Merry Christmas!! (How can anyone say that after being depressed by a sentimental story?) While I'm at it--Have a Happy 2011!!!

Wednesday, December 22, 2010

Scolded

Did someone ever say something that in around about way sounded like it was meant for you? I have a niece who is a "prolific" blogger. I put the word prolific in italics because that is the word she used. She was talking about her blog and how she didn't get her first two choices for her blog title. Actually, I like her title. I thought she had shown much creativity with her title. She was...shall I say whining about how blogs should be dropped if the blogger hadn't used the site for a period of time. That way others can use the blog title if they would use it frequently because they are prolific bloggers. She was nice enough to say that if a blog had been opened in 2001 and not used since, it should be dropped. I opened a blog earlier in the year, but I have not used it much. There are reasons:

1. I have a relatively boring life.
2. I seem to be busy grading papers--I happen to be an English teacher. (I have decided that in my next life I will not be an English teacher. I have begun a mind set--hoping that it will follow me into my next life--to be a wife of a wealthy, all around good guy, who doesn't want his wife to work. To compensate not working, I will be absorbed in charity work. I think I want to relive 1930's movies.)
3. Since I am an English teacher, I'm afraid readers will criticize my elementary style writing. My vocabulary has never progressed much past the 7th grade level.
4. I'm embarrassed that I don't have cute pictures to put on the blog.
5. My writing would even bore me that I'd fall asleep before finishing.

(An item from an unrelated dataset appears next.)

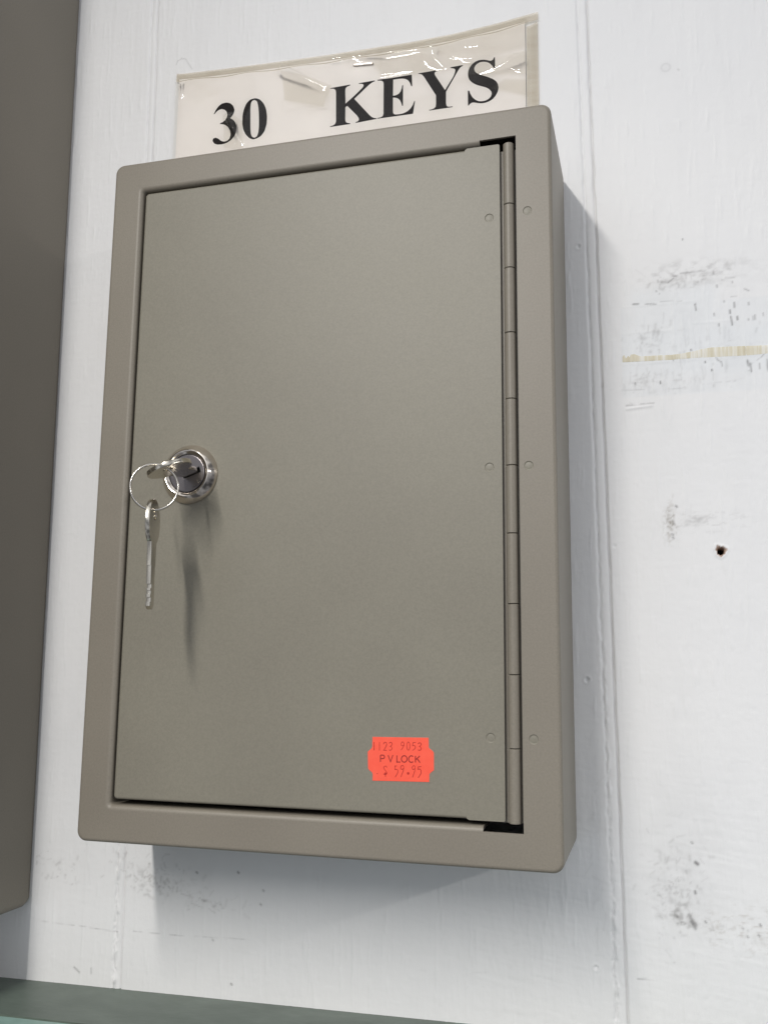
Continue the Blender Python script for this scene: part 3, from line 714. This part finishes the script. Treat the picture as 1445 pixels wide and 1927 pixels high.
def bend_strip(mb, flat, outer, y0, r, back, n=7, close=False):
    """sheet edge folded from the flat line to the outer line, then straight back"""
    rows = []
    for i in range(n + 1):
        a = math.pi / 2 * i / n
        rows.append([(f[0] + (o[0] - f[0]) * math.sin(a), y0 + r * (1 - math.cos(a)), f[1] + (o[1] - f[1]) * math.sin(a)) for f, o in zip(flat, outer)])
    rows.append([(o[0], back, o[1]) for o in outer])
    mb.grid(rows, close)
    return rows


def corner_path(x_end, x_side, z_hi, z_lo, r, n=5):
    """open path: right end of the top edge, along it, round both left corners, back along the bottom"""
    pts = [(x_end, z_hi)]
    for i in range(n + 1):
        a = math.radians(90 + 90 * i / n)
        pts.append((x_side + r + r * math.cos(a), z_hi - r + r * math.sin(a)))
    for i in range(n + 1):
        a = math.radians(180 + 90 * i / n)
        pts.append((x_side + r + r * math.cos(a), z_lo + r + r * math.sin(a)))
    pts.append((x_end, z_lo))
    return pts


def ring_of(x, z, r=1.9, n=28):
    return [(x + r * math.cos(2 * math.pi * i / n), z + r * math.sin(2 * math.pi * i / n)) for i in range(n)]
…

Maybe I'll write again tomorrow. I'm on Christmas vacation. That's right--not on a holiday vacation or winter break. I like to call my time off Christmas vacation. I should be grading my semester finals, or I should be doing some organization work...but I somewhat want to try becoming a prolific writer. I don't want to cheat anyone out of the blogspot Cacophony.

(Just to play it safe in case I don't get back very soon--Merry Christmas and a Happy New Year!!)